Pressure on government to close overseas pension tax loophole

The government has been criticised for not closing a loophole that enables affluent pensioners to retire abroad without paying tax on income from their pensions.

Under the Qualifying Recognised Overseas Pensions Scheme (QROPS), which came into force in April 2006, people can move their retirement funds offshore and, after a period of five years, cash the fund while paying less tax on it than they would have done in the UK or no tax at all.

It is estimated that, with increasing numbers of wealthy retirees moving abroad, the scheme will add up to a significant loss of government income over the coming years, perhaps totalling hundreds of millions of pounds.

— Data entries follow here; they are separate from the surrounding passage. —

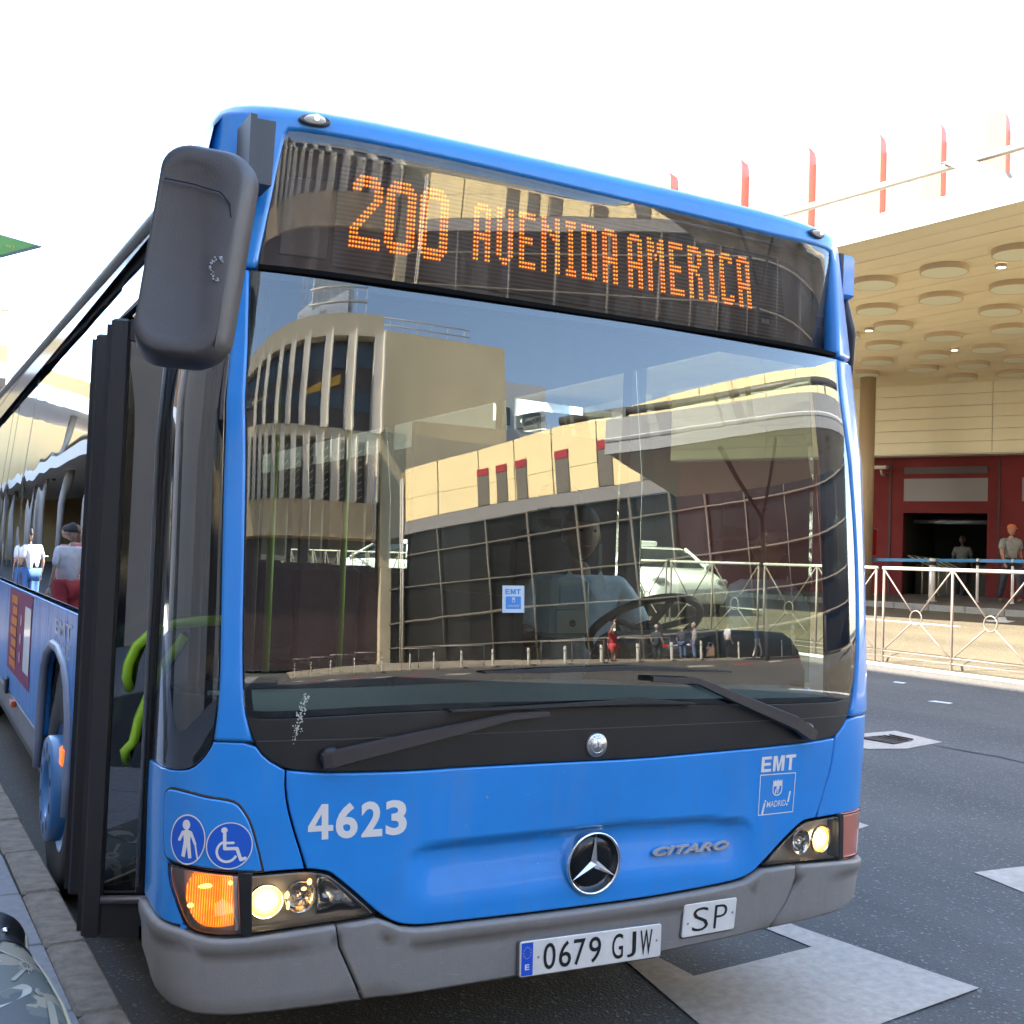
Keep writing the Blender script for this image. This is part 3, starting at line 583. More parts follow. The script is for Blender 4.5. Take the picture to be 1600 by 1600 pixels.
mb = MB(); mb.box((-6, 0.0, 4.665), (12, 0.9, 4.685), M=WM); mb.build('soffit_trim', mat('trim_white', (0.7, 0.66, 0.55), 0.6), sf_)
RED = mat('shop_red', (0.165, 0.028, 0.027), 0.8, spec=0.15, noise=(1.0, 0.2)); REDD = mat('shop_red_dark', (0.05, 0.010, 0.009), 0.6)
mb = MB()
for a, b, c, d in ((-6, 0.68, 0.6, 4.68), (2.80, 12, 0.6, 4.68), (0.68, 2.80, 4.10, 4.68), (0.68, 2.80, 3.19, 3.50)): mb.box((a, 0.55, c), (b, 0.75, d), M=WM)
mb.build('red_wall', RED, sf_)
for a, b in ((0.30, 0.36), (3.05, 3.10), (4.3, 4.36)): mb = MB(); mb.box((a, 0.53, 0.7), (b, 0.555, 4.6), M=WM); mb.build('wall_batten', REDD, sf_)
mb = MB(); mb.box((0.68, 0.56, 3.50), (2.80, 0.60, 4.10), M=WM); mb.build('blank_sign', mat('sign_grey', (0.20, 0.175, 0.165), 0.5), sf_)
mb = MB(); mb.box((3.62, 0.53, 3.50), (5.4, 0.56, 4.10), M=WM); mb.build('blank_sign', MATS['sign_grey'], sf_)
mb = MB(); mb.box((0.70, 0.52, 4.22), (2.80, 0.56, 4.40), M=WM); mb.build('shutter_box', mat('shutter_box', (0.06, 0.035, 0.03), 0.6), sf_)
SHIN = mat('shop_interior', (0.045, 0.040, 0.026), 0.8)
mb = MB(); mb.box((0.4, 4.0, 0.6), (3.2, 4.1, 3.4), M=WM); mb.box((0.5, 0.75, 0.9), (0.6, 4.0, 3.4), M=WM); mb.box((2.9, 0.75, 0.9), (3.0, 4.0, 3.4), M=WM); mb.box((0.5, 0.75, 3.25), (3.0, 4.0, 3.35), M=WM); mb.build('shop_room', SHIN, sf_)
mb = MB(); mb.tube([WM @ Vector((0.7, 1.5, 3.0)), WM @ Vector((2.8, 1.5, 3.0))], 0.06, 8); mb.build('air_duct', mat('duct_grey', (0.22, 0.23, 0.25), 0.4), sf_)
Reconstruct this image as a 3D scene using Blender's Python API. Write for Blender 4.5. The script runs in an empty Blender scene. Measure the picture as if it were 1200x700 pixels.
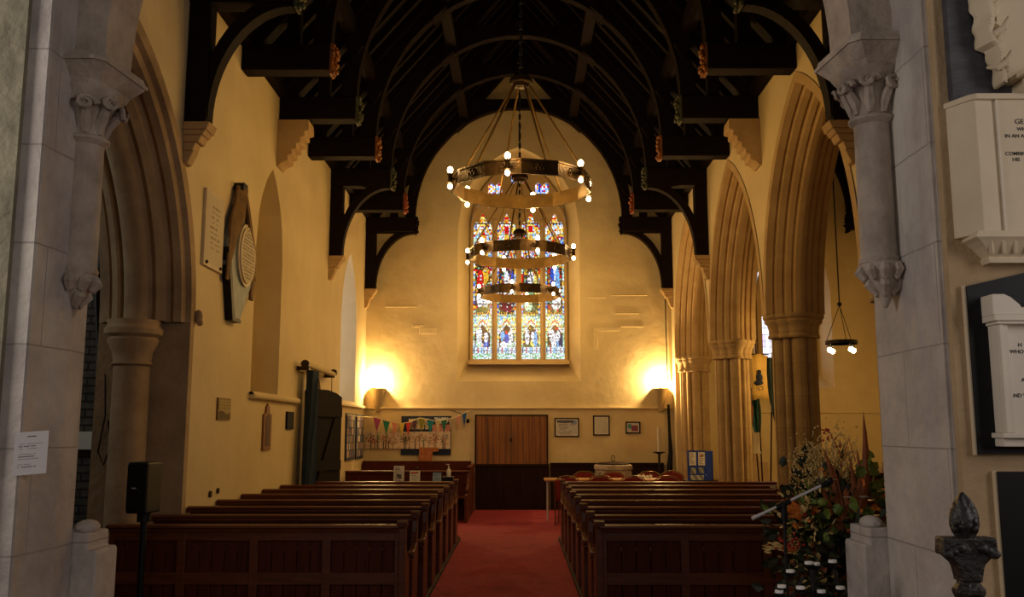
import bpy, bmesh, math, random
import numpy as np
from mathutils import Vector, Matrix, noise as mnoise
random.seed(7)
SC = bpy.context.scene
COL = SC.collection
PI = math.pi

# ------------------------------------------------------------------ camera
F = 1080.0; EYE = 1.65
PITCH = math.atan(155/F); YAW = 0.00733
cam_data = bpy.data.cameras.new('camera'); cam_data.lens = 36*F/1200; cam_data.sensor_width = 36
cam_data.clip_start = 0.05; cam_data.clip_end = 200
cam = bpy.data.objects.new('camera', cam_data); COL.objects.link(cam)
cam.location = (0, 0, EYE); cam.rotation_euler = (PI/2+PITCH, 0, YAW)
SC.camera = cam
# ------------------------------------------------------------------ view, world
SC.view_settings.view_transform = 'Standard'
try: SC.view_settings.look = 'None'
except Exception: pass
SC.view_settings.gamma = 1; SC.view_settings.use_curve_mapping = False
SC.view_settings.exposure = 0.0
SC.cycles.use_denoising = True
SC.cycles.max_bounces = 6; SC.cycles.diffuse_bounces = 3; SC.cycles.glossy_bounces = 3
SC.cycles.sample_clamp_indirect = 4
world = bpy.data.worlds.new('world'); SC.world = world; world.use_nodes = True
world.node_tree.nodes['Background'].inputs[0].default_value = (0.66, 0.61, 0.60, 1)
world.node_tree.nodes['Background'].inputs[1].default_value = 0.26
WARM = (1.0, 0.60, 0.18)
CHAND_W = 8.5        # per lamp of the big chandeliers
SCONCE_W = 150.0
PENDANT_W = 120.0
EAST_W = 50.0
NORTH_W = 100.0
SOUTH_W = 65.0
def light(name, loc, watts, color=WARM, radius=0.04, kind='POINT', parent=None, rot=None, size=None, size_y=None, spot=None):
    l = bpy.data.lights.new(name, kind); l.energy = watts; l.color = color
    if kind in ('POINT', 'SPOT'): l.shadow_soft_size = radius
    if kind == 'AREA':
        l.shape = 'RECTANGLE'; l.size = size; l.size_y = size_y
    if kind == 'SPOT': l.spot_size = spot; l.spot_blend = 0.6
    o = bpy.data.objects.new(name, l); COL.objects.link(o); o.location = loc
    if rot: o.rotation_euler = rot
    if parent: o.parent = parent
    return o
# daylight added behind the photographer, standing in for an unseen window
light('daylight_fill', (-0.6, -3.8, 4.2), EAST_W, (1.0, 0.93, 0.88), kind='AREA', rot=(math.radians(80), 0, 0), size=2.6, size_y=4.4)
# choir window in the wall on the photographer's left
light('daylight_fill', (-4.85, 3.3, 3.4), NORTH_W, (1.0, 0.92, 0.86), kind='AREA', rot=(0, math.radians(-90), 0), size=2.6, size_y=1.4)
# weaker fill added on the photographer's right to lift the left reveal
light('daylight_fill', (4.85, 1.6, 3.2), SOUTH_W, (1.0, 0.93, 0.92), kind='AREA', rot=(0, math.radians(90), 0), size=2.6, size_y=1.4)
# added light brightening the side room beyond the left arch, no window seen
light('daylight_fill', (-7.6, 8.0, 4.0), 25, (0.95, 0.95, 0.9), kind='AREA', rot=(0, math.radians(-80), 0), size=1.6, size_y=1.6)

# ------------------------------------------------------------------ materials
def S(r, g, b):
    def c(v):
        v /= 255.0
        return v/12.92 if v <= 0.04045 else ((v+0.055)/1.055)**2.4
    return (c(r), c(g), c(b), 1)
MATS = {}
def mat(name, c1, c2=None, rough=0.7, metal=0.0, scale=3.0, bump=0.0, bscale=None, stretch=(1, 1, 1), detail=6, brick=None, spec=None, emit=None, estr=0.0, c3=None):
    m = bpy.data.materials.new(name); m.use_nodes = True
    nt = m.node_tree; N = nt.nodes; L = nt.links
    b = N['Principled BSDF']
    b.inputs['Roughness'].default_value = rough; b.inputs['Metallic'].default_value = metal
    b.inputs['Base Color'].default_value = c1
    if spec is not None: b.inputs['Specular IOR Level'].default_value = spec
    tc = N.new('ShaderNodeTexCoord'); mp = N.new('ShaderNodeMapping'); mp.inputs['Scale'].default_value = stretch
    L.new(tc.outputs['Object'], mp.inputs['Vector'])
    col = None
    if c2:
        n = N.new('ShaderNodeTexNoise'); n.inputs['Scale'].default_value = scale; n.inputs['Detail'].default_value = detail
        n.inputs['Roughness'].default_value = 0.62
        L.new(mp.outputs[0], n.inputs['Vector'])
        r = N.new('ShaderNodeValToRGB'); r.color_ramp.elements[0].position = 0.32; r.color_ramp.elements[1].position = 0.68
        r.color_ramp.elements[0].color = c1; r.color_ramp.elements[1].color = c2
        L.new(n.outputs['Fac'], r.inputs[0]); col = r.outputs[0]
        if c3:
            n3 = N.new('ShaderNodeTexNoise'); n3.inputs['Scale'].default_value = scale*0.35; n3.inputs['Detail'].default_value = 8
            L.new(mp.outputs[0], n3.inputs['Vector'])
            r3 = N.new('ShaderNodeValToRGB'); r3.color_ramp.elements[0].position = 0.52; r3.color_ramp.elements[1].position = 0.7
            L.new(n3.outputs['Fac'], r3.inputs[0])
            mx = N.new('ShaderNodeMix'); mx.data_type = 'RGBA'
            L.new(r3.outputs[0], mx.inputs[0]); L.new(col, mx.inputs[6]); mx.inputs[7].default_value = c3
            col = mx.outputs[2]
    hgt = None
    if brick:     # (axis 'XZ'/'YZ', width, height, mortar colour or None, mortar size)
        ax, bw, bh, mc, ms = brick
        sp = N.new('ShaderNodeSeparateXYZ'); cb = N.new('ShaderNodeCombineXYZ')
        L.new(tc.outputs['Object'], sp.inputs[0])
        if ax == 'XY+':
            ad = N.new('ShaderNodeMath'); ad.operation = 'ADD'
            L.new(sp.outputs['X'], ad.inputs[0]); L.new(sp.outputs['Y'], ad.inputs[1]); L.new(ad.outputs[0], cb.inputs[0])
        else:
            L.new(sp.outputs[ax[0]], cb.inputs[0])
        L.new(sp.outputs['Z'], cb.inputs[1])
        bt = N.new('ShaderNodeTexBrick'); bt.inputs['Scale'].default_value = 1
        bt.inputs['Brick Width'].default_value = bw; bt.inputs['Row Height'].default_value = bh
        bt.inputs['Mortar Size'].default_value = ms; bt.inputs['Mortar Smooth'].default_value = 0.4
        L.new(cb.outputs[0], bt.inputs['Vector'])
        if mc:
            mx = N.new('ShaderNodeMix'); mx.data_type = 'RGBA'
            L.new(bt.outputs['Fac'], mx.inputs[0])
            if col: L.new(col, mx.inputs[6])
            else: mx.inputs[6].default_value = c1
            mx.inputs[7].default_value = mc; col = mx.outputs[2]
        hgt = bt.outputs['Fac']
    if col: L.new(col, b.inputs['Base Color'])
    if bump:
        n2 = N.new('ShaderNodeTexNoise'); n2.inputs['Scale'].default_value = bscale or scale*4; n2.inputs['Detail'].default_value = 5
        L.new(mp.outputs[0], n2.inputs['Vector'])
        h = n2.outputs['Fac']
        if hgt:
            mm = N.new('ShaderNodeMath'); mm.operation = 'MULTIPLY_ADD'; mm.inputs[1].default_value = -0.8
            L.new(hgt, mm.inputs[0]); L.new(h, mm.inputs[2]); h = mm.outputs[0]
        bp = N.new('ShaderNodeBump'); bp.inputs['Strength'].default_value = bump; bp.inputs['Distance'].default_value = 0.03
        L.new(h, bp.inputs['Height']); L.new(bp.outputs[0], b.inputs['Normal'])
    if emit:
        b.inputs['Emission Color'].default_value = emit; b.inputs['Emission Strength'].default_value = estr
    MATS[name] = m
    return m
plaster = mat('plaster', S(212, 190, 144), S(222, 202, 158), 0.9, scale=1.2, bump=0.25, bscale=5)
plaster_far = mat('plaster_far', S(206, 184, 138), S(222, 202, 158), 0.9, scale=1.3, bump=0.6, bscale=3.2)
stone_tan = mat('stone_tan', S(168, 138, 96), S(192, 164, 118), 0.9, scale=3, bump=0.3, bscale=16, brick=('XY+', 0.5, 0.42, S(158, 130, 90), 0.004))
stone_arch = mat('stone_arch', S(176, 142, 96), S(196, 166, 118), 0.9, scale=2.5, bump=0.25, bscale=18)
stone_brown = mat('stone_brown', S(160, 132, 98), S(188, 160, 122), 0.92, scale=2.2, bump=0.4, bscale=12, c3=S(126, 102, 74))
stone_grey = mat('stone_grey', S(160, 150, 144), S(190, 180, 170), 0.92, scale=2.6, bump=0.7, bscale=8, c3=S(206, 198, 184), brick=('XY+', 0.9, 0.52, S(157, 148, 141), 0.004))
stone_carved = mat('stone_carved', S(150, 136, 122), S(184, 168, 152), 0.9, scale=5, bump=0.4, bscale=20, c3=S(120, 104, 92))
stone_rough = mat('stone_rough', S(104, 98, 80), S(138, 130, 106), 0.95, scale=3, bump=1.0, bscale=7)
rubble = mat('rubble', S(70, 66, 62), S(104, 98, 90), 0.95, scale=5, bump=1.0, bscale=9, brick=('XY+', 0.23, 0.09, S(52, 50, 46), 0.012))
window_stone = mat('window_stone', S(186, 156, 110), S(204, 176, 128), 0.9, scale=3, bump=0.2, bscale=14)
dark_wood = mat('dark_wood', S(17, 8, 6), S(26, 13, 9), 0.7, spec=0.12, scale=3, bump=0.2, stretch=(1, 1, 4), bscale=14)
roof_board = mat('roof_board', S(9, 7, 6), S(13, 10, 8), 0.85, spec=0.1, scale=3, bump=0.2)
pew_wood = mat('pew_wood', S(76, 34, 14), S(106, 52, 24), 0.4, spec=0.35, scale=5, bump=0.06, stretch=(0.6, 6, 6), bscale=10)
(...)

Now some politicians are calling on the government to close the loophole, given the pressure that most people are under to save enough for their retirements.

Labour MP, Frank Field has said that tax relief on pensions should be at the standard rate only.

The expense involved in moving a pension fund abroad means that only those with large savings can afford to do so.

Several hundreds of transfers have already been okayed by the Treasury, and many more are expected to follow.

The Treasury was reported as saying that the situation would be monitored to make sure there were no abuses of the scheme.

A spokesperson said: “This system enables genuine emigrants to receive pension benefits according to the rules of the country where their pension scheme is established. HMRC monitors these arrangements very closely and will take action against any abuse it finds. QROPS are required to report all payments that are subject to UK tax charges, and HMRC can ultimately remove QROPS status from schemes.”